Sunday afternoon was wonderful! My mother’s two sisters and their daughters and I were together visiting.  Recalling shared memories and retelling family lore.  Lots of laughing and talking!   Connecting with the past and making new memories.

I spoke with my daughter this afternoon and heard from my niece the other day. Holiday plans are taking shape!  We will be connecting over the long holiday weekend.

Since there will only be 4 of us for our official family dinner, it will be a challenge for me to cook the meal. I am accustomed to cooking enough for 6 or more with enough leftovers to divide into three parts for another 6 or 8 servings.  I have some ideas forming about how to create traditional dishes in reasonable quantities.  We’ll see how it turns out!
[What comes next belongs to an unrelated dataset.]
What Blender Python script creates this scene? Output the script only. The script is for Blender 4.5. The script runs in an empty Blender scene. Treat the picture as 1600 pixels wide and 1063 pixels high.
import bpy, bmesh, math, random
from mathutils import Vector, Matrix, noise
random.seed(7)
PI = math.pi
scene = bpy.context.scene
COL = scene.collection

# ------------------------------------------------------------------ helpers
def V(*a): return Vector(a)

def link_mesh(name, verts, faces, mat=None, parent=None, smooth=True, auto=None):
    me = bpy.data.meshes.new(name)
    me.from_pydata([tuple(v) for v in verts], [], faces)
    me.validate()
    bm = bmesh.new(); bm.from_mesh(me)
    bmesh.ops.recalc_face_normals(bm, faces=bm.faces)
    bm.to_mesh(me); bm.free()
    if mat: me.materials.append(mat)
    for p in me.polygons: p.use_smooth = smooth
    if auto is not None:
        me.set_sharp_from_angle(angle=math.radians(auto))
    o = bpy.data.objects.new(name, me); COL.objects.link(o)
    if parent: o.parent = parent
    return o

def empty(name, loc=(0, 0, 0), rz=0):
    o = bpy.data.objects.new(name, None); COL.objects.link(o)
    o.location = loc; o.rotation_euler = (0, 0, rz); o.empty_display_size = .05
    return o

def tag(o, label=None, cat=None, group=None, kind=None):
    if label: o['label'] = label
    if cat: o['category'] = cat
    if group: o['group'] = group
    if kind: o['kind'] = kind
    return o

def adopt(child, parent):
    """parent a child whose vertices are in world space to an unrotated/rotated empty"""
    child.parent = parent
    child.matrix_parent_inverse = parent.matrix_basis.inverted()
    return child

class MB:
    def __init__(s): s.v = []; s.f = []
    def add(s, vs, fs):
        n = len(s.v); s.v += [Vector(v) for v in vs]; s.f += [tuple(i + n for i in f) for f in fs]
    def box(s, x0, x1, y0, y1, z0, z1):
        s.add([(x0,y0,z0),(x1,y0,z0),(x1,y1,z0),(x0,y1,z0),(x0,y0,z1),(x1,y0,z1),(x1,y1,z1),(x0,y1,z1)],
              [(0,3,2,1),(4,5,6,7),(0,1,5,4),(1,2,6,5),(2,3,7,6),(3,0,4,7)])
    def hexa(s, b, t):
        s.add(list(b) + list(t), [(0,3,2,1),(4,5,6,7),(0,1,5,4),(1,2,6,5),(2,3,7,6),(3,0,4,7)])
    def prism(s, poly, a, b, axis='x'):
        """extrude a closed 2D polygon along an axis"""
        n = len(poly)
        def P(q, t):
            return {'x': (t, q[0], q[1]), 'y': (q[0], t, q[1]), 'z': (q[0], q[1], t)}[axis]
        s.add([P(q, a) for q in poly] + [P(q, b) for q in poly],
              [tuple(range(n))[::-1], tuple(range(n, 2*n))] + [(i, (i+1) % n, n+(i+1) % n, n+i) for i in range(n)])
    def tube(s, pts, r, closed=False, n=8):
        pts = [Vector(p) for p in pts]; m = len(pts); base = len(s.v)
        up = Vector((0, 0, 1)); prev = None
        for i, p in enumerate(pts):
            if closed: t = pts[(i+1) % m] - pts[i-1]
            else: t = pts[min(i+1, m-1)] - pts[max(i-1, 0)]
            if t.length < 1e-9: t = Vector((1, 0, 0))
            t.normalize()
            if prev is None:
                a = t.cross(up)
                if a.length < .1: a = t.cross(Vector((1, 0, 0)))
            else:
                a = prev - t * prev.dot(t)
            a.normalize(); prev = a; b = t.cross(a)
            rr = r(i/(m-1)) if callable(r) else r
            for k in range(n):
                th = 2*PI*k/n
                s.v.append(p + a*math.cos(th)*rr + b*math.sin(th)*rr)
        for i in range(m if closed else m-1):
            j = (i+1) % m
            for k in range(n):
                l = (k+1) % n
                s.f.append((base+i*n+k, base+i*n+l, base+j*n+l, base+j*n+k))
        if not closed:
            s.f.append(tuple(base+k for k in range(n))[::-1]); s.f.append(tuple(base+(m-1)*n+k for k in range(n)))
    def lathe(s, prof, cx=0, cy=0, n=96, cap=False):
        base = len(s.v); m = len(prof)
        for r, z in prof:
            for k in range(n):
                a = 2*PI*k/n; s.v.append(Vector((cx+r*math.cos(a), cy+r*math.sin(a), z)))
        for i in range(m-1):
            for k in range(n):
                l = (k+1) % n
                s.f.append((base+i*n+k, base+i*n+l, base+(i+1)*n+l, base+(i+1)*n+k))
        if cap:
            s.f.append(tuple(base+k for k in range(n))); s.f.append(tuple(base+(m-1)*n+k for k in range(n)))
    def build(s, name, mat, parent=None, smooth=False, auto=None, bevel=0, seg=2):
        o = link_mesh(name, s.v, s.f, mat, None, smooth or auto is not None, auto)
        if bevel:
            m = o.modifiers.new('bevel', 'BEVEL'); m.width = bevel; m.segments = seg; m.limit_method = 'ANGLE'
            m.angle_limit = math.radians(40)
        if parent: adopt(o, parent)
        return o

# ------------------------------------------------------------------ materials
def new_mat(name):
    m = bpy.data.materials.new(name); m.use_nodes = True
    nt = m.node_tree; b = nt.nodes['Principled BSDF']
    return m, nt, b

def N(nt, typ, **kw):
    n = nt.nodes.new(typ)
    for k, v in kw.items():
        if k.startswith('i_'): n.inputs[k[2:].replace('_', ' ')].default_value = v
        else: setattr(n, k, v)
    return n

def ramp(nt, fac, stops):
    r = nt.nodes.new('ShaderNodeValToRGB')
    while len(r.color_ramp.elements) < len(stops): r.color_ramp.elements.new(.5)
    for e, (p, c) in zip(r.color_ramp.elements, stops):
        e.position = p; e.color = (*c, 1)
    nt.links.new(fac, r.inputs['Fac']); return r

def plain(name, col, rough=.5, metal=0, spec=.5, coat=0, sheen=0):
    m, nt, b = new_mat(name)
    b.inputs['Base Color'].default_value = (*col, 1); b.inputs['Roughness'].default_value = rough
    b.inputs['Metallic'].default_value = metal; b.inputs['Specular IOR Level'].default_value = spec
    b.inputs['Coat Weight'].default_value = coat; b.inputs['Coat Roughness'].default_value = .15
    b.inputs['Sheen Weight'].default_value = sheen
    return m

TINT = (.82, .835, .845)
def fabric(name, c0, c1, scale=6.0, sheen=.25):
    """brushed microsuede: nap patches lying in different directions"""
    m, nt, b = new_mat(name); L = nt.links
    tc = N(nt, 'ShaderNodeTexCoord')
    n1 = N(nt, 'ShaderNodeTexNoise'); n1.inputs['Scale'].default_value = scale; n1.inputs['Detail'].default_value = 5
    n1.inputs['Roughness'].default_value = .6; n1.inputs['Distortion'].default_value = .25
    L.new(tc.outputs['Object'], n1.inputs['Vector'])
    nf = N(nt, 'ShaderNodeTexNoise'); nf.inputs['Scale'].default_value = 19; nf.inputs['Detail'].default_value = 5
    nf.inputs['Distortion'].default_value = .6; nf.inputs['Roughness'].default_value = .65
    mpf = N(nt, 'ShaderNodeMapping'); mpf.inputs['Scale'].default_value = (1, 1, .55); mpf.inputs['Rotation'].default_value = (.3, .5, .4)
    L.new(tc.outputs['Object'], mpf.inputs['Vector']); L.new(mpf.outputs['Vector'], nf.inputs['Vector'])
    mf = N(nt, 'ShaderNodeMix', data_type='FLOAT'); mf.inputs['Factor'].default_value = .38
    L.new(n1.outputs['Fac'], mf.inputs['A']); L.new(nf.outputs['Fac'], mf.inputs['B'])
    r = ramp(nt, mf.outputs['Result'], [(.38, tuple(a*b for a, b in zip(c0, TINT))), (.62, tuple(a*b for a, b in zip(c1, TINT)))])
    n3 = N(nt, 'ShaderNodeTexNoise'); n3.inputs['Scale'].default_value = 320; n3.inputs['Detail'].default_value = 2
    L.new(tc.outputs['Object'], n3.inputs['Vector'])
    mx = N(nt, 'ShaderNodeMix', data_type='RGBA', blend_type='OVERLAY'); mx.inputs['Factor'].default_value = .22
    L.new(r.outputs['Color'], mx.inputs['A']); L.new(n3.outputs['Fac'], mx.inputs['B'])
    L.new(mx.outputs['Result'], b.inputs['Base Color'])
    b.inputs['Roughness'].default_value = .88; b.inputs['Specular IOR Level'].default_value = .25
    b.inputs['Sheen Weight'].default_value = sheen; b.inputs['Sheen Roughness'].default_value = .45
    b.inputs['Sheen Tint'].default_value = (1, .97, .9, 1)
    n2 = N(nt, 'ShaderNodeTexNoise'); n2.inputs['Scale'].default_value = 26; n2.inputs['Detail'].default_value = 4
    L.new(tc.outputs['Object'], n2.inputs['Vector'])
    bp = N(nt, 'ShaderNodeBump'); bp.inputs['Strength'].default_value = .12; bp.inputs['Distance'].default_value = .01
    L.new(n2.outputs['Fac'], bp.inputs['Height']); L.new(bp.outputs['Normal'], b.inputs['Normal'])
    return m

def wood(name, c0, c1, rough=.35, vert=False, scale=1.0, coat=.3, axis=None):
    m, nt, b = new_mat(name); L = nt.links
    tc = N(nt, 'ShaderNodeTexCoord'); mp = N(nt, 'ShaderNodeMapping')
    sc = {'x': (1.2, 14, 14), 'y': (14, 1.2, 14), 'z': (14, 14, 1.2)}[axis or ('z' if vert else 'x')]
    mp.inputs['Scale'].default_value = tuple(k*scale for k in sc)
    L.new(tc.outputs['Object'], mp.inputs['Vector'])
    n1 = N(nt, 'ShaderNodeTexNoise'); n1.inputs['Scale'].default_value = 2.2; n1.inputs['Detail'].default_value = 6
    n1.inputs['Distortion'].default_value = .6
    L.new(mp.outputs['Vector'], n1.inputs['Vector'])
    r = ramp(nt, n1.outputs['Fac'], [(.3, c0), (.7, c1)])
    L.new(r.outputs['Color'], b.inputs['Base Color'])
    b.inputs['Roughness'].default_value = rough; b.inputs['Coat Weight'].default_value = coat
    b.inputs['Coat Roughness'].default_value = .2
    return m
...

Of course, I will have some company over the long weekend as well. So some things will work to prepare new dishes from leftover dishes.  Maybe I could do a whole turkey after all?  I have a wonderful recipe for turkey salad I got from my mother-in-law’s step mother.  Even recipes connect the generations and memories of the past.

Great food and wonderful company! Two perfect things for which to be very thankful!  Now to just figure out how to connect the Skype to get through to Maui……………..

Fall in Southeast Texas has it’s share of beautiful color……….connecting the long hot summer to the cold wet winter.